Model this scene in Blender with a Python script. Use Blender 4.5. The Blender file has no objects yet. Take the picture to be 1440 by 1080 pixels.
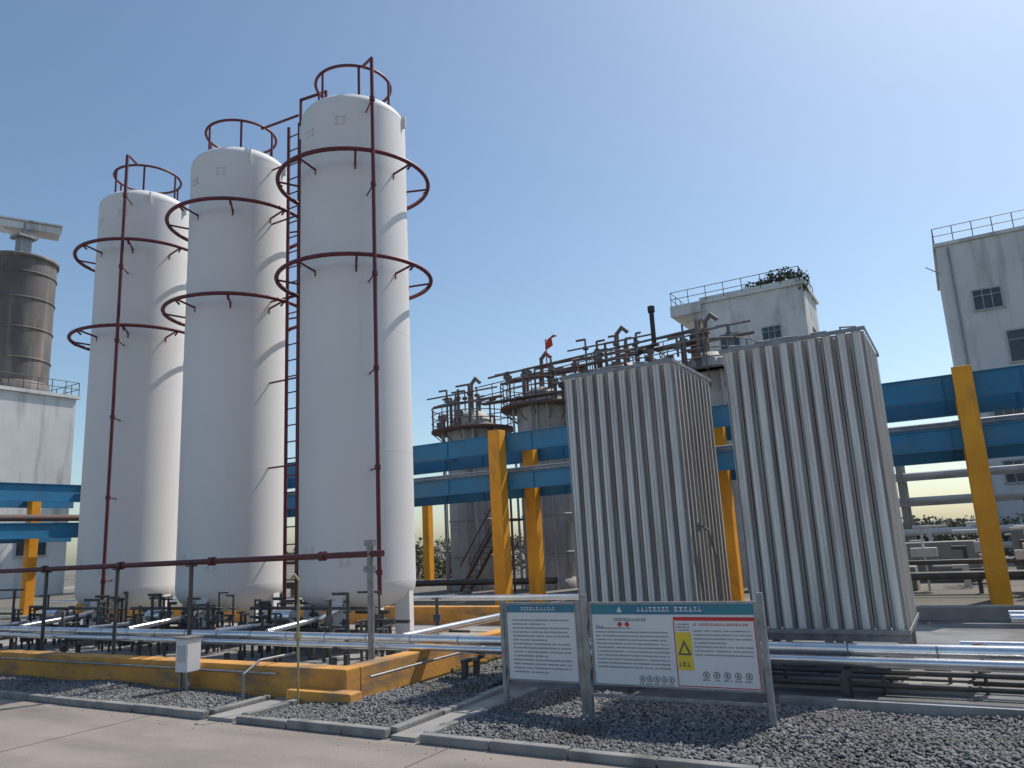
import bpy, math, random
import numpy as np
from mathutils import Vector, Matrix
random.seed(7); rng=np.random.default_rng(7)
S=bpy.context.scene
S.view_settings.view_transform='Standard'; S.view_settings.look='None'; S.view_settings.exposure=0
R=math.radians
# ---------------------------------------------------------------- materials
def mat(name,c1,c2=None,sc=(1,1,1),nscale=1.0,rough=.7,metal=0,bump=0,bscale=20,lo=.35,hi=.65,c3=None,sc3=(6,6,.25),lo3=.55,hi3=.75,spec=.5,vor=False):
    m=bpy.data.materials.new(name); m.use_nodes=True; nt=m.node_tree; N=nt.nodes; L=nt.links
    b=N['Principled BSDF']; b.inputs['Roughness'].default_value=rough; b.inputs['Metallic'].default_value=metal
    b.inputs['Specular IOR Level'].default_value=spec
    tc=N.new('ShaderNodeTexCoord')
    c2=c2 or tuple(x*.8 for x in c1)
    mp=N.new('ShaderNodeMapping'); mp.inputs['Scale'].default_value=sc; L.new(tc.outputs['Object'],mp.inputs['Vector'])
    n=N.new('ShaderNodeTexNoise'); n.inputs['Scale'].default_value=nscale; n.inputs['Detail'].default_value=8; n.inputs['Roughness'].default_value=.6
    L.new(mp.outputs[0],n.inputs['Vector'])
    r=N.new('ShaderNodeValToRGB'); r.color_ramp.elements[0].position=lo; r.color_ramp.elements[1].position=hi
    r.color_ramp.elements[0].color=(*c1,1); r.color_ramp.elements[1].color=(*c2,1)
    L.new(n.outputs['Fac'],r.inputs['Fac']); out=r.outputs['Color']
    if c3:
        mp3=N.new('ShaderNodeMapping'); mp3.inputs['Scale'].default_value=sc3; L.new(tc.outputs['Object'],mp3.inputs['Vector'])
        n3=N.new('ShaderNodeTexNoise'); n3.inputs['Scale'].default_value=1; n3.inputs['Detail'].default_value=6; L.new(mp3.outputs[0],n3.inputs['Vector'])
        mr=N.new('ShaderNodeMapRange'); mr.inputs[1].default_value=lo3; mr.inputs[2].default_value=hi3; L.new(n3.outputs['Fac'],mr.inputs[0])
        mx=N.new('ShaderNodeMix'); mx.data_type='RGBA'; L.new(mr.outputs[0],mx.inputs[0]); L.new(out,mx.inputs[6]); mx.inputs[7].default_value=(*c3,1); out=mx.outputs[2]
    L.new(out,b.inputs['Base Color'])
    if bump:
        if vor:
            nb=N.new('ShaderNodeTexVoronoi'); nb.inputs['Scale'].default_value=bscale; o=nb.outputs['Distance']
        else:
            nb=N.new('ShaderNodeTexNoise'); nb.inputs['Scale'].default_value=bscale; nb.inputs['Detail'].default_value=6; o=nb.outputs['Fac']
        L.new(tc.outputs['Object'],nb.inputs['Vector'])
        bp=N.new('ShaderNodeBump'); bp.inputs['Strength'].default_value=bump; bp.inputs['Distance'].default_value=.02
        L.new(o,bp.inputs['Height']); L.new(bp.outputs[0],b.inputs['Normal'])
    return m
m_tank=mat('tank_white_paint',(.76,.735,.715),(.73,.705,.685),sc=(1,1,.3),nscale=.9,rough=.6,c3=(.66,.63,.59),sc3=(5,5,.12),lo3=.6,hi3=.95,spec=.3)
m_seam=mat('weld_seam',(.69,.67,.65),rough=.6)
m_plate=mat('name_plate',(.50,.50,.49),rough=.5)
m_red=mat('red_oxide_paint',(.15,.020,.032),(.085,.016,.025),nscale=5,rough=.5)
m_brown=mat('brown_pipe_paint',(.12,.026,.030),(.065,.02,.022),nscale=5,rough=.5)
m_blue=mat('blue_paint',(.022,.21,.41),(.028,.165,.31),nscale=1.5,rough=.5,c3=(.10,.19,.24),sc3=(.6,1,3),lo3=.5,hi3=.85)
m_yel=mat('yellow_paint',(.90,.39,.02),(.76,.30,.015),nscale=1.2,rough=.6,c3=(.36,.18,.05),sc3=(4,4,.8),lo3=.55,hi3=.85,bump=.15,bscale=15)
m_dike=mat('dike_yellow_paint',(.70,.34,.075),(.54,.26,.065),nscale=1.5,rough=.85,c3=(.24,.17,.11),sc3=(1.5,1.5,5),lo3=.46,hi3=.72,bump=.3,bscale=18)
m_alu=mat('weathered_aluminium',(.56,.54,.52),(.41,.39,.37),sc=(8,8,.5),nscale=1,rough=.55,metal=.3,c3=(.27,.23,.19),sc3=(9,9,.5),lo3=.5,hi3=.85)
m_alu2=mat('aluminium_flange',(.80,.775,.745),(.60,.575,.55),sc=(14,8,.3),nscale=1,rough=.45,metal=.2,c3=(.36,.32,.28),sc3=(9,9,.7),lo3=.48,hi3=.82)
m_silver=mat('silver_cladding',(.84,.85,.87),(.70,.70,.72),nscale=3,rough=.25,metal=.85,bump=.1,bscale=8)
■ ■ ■
-- INSTRUCTIONS TO FOLLOW --
State the count of lines with the word "scene" in them, and write nothing else.

-- EXERCISE OUTPUT --
2